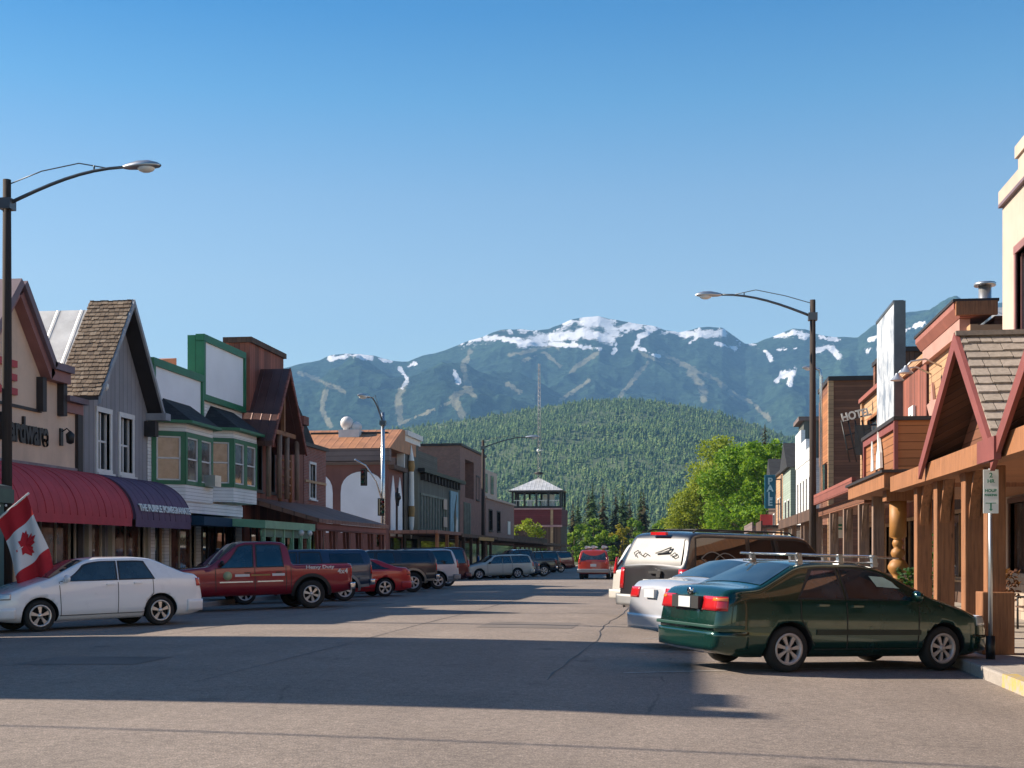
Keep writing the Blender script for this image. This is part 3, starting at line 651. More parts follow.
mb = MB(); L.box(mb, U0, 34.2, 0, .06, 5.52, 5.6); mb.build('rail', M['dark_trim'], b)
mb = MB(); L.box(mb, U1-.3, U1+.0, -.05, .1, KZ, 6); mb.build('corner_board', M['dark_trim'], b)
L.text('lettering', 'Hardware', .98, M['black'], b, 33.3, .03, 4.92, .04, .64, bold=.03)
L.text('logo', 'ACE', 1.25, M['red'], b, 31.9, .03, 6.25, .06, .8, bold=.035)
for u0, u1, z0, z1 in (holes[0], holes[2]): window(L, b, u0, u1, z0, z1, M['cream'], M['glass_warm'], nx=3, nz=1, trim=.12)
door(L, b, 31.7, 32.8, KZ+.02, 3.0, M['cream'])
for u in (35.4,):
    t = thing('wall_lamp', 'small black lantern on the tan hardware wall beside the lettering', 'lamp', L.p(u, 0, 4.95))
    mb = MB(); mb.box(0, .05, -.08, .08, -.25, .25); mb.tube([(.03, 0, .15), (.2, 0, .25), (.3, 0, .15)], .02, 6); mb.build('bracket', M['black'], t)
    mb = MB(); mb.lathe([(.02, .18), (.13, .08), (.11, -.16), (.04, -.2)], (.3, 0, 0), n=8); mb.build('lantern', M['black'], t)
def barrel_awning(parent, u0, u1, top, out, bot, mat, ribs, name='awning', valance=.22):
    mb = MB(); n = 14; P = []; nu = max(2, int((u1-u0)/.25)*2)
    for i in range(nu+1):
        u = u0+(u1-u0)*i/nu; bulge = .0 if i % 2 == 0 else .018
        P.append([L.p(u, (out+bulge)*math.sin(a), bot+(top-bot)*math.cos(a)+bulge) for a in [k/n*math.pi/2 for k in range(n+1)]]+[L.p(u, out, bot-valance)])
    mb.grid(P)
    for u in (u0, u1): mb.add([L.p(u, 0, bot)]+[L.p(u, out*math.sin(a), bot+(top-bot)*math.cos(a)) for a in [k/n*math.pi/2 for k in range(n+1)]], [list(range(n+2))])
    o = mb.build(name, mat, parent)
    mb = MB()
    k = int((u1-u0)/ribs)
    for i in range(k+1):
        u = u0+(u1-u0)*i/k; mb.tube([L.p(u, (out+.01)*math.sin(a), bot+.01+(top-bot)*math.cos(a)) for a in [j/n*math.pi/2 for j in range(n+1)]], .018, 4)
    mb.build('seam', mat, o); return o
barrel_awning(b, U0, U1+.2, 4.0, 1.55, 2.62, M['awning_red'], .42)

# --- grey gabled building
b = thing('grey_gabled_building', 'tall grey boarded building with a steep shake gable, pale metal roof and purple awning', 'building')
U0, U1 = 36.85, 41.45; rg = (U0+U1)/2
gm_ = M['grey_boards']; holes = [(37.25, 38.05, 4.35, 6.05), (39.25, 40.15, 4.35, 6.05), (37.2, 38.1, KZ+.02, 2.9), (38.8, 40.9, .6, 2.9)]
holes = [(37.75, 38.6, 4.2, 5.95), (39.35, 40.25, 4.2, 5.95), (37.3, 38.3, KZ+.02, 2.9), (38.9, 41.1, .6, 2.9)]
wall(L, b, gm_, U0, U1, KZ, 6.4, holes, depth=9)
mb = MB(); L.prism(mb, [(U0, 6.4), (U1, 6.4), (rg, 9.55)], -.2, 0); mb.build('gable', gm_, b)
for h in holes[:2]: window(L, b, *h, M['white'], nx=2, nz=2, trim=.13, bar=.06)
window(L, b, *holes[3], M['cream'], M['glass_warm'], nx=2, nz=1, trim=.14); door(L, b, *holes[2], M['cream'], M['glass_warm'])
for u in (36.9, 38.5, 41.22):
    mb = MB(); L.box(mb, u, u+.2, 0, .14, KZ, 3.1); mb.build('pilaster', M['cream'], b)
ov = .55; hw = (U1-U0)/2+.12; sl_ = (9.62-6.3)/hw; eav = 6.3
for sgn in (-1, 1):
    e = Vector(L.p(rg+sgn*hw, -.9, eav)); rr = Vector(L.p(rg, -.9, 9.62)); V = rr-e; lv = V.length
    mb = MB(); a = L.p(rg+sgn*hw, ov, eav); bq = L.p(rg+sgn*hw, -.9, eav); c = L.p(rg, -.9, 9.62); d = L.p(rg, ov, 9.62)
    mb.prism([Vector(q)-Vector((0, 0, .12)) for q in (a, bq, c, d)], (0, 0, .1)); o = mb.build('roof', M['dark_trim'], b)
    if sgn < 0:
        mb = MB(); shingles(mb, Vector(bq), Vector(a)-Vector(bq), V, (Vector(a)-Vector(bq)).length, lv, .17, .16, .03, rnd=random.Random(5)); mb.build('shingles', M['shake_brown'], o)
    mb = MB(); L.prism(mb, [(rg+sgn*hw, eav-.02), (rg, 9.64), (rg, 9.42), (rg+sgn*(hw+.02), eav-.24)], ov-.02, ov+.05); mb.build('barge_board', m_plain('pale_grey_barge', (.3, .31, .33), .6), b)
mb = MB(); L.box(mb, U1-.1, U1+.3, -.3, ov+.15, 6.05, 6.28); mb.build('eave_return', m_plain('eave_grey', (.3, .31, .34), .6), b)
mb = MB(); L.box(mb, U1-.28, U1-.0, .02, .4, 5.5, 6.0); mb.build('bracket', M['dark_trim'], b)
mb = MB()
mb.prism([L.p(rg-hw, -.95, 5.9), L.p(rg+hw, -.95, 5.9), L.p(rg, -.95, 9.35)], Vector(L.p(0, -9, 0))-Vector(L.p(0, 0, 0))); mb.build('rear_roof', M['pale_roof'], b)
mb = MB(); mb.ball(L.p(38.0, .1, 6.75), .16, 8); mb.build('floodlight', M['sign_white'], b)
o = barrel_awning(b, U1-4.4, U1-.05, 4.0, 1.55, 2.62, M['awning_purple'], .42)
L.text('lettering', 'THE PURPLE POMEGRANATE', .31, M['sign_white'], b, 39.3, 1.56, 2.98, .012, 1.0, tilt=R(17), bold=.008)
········
Restate, line by line and word for word, everything from the top of the material through the line that contains "2.62, M['awning_red'], .42)". Leave pictures out.

Keep writing the Blender script for this image. This is part 3, starting at line 651. More parts follow.
mb = MB(); L.box(mb, U0, 34.2, 0, .06, 5.52, 5.6); mb.build('rail', M['dark_trim'], b)
mb = MB(); L.box(mb, U1-.3, U1+.0, -.05, .1, KZ, 6); mb.build('corner_board', M['dark_trim'], b)
L.text('lettering', 'Hardware', .98, M['black'], b, 33.3, .03, 4.92, .04, .64, bold=.03)
L.text('logo', 'ACE', 1.25, M['red'], b, 31.9, .03, 6.25, .06, .8, bold=.035)
for u0, u1, z0, z1 in (holes[0], holes[2]): window(L, b, u0, u1, z0, z1, M['cream'], M['glass_warm'], nx=3, nz=1, trim=.12)
door(L, b, 31.7, 32.8, KZ+.02, 3.0, M['cream'])
for u in (35.4,):
    t = thing('wall_lamp', 'small black lantern on the tan hardware wall beside the lettering', 'lamp', L.p(u, 0, 4.95))
    mb = MB(); mb.box(0, .05, -.08, .08, -.25, .25); mb.tube([(.03, 0, .15), (.2, 0, .25), (.3, 0, .15)], .02, 6); mb.build('bracket', M['black'], t)
    mb = MB(); mb.lathe([(.02, .18), (.13, .08), (.11, -.16), (.04, -.2)], (.3, 0, 0), n=8); mb.build('lantern', M['black'], t)
def barrel_awning(parent, u0, u1, top, out, bot, mat, ribs, name='awning', valance=.22):
    mb = MB(); n = 14; P = []; nu = max(2, int((u1-u0)/.25)*2)
    for i in range(nu+1):
        u = u0+(u1-u0)*i/nu; bulge = .0 if i % 2 == 0 else .018
        P.append([L.p(u, (out+bulge)*math.sin(a), bot+(top-bot)*math.cos(a)+bulge) for a in [k/n*math.pi/2 for k in range(n+1)]]+[L.p(u, out, bot-valance)])
    mb.grid(P)
    for u in (u0, u1): mb.add([L.p(u, 0, bot)]+[L.p(u, out*math.sin(a), bot+(top-bot)*math.cos(a)) for a in [k/n*math.pi/2 for k in range(n+1)]], [list(range(n+2))])
    o = mb.build(name, mat, parent)
    mb = MB()
    k = int((u1-u0)/ribs)
    for i in range(k+1):
        u = u0+(u1-u0)*i/k; mb.tube([L.p(u, (out+.01)*math.sin(a), bot+.01+(top-bot)*math.cos(a)) for a in [j/n*math.pi/2 for j in range(n+1)]], .018, 4)
    mb.build('seam', mat, o); return o
barrel_awning(b, U0, U1+.2, 4.0, 1.55, 2.62, M['awning_red'], .42)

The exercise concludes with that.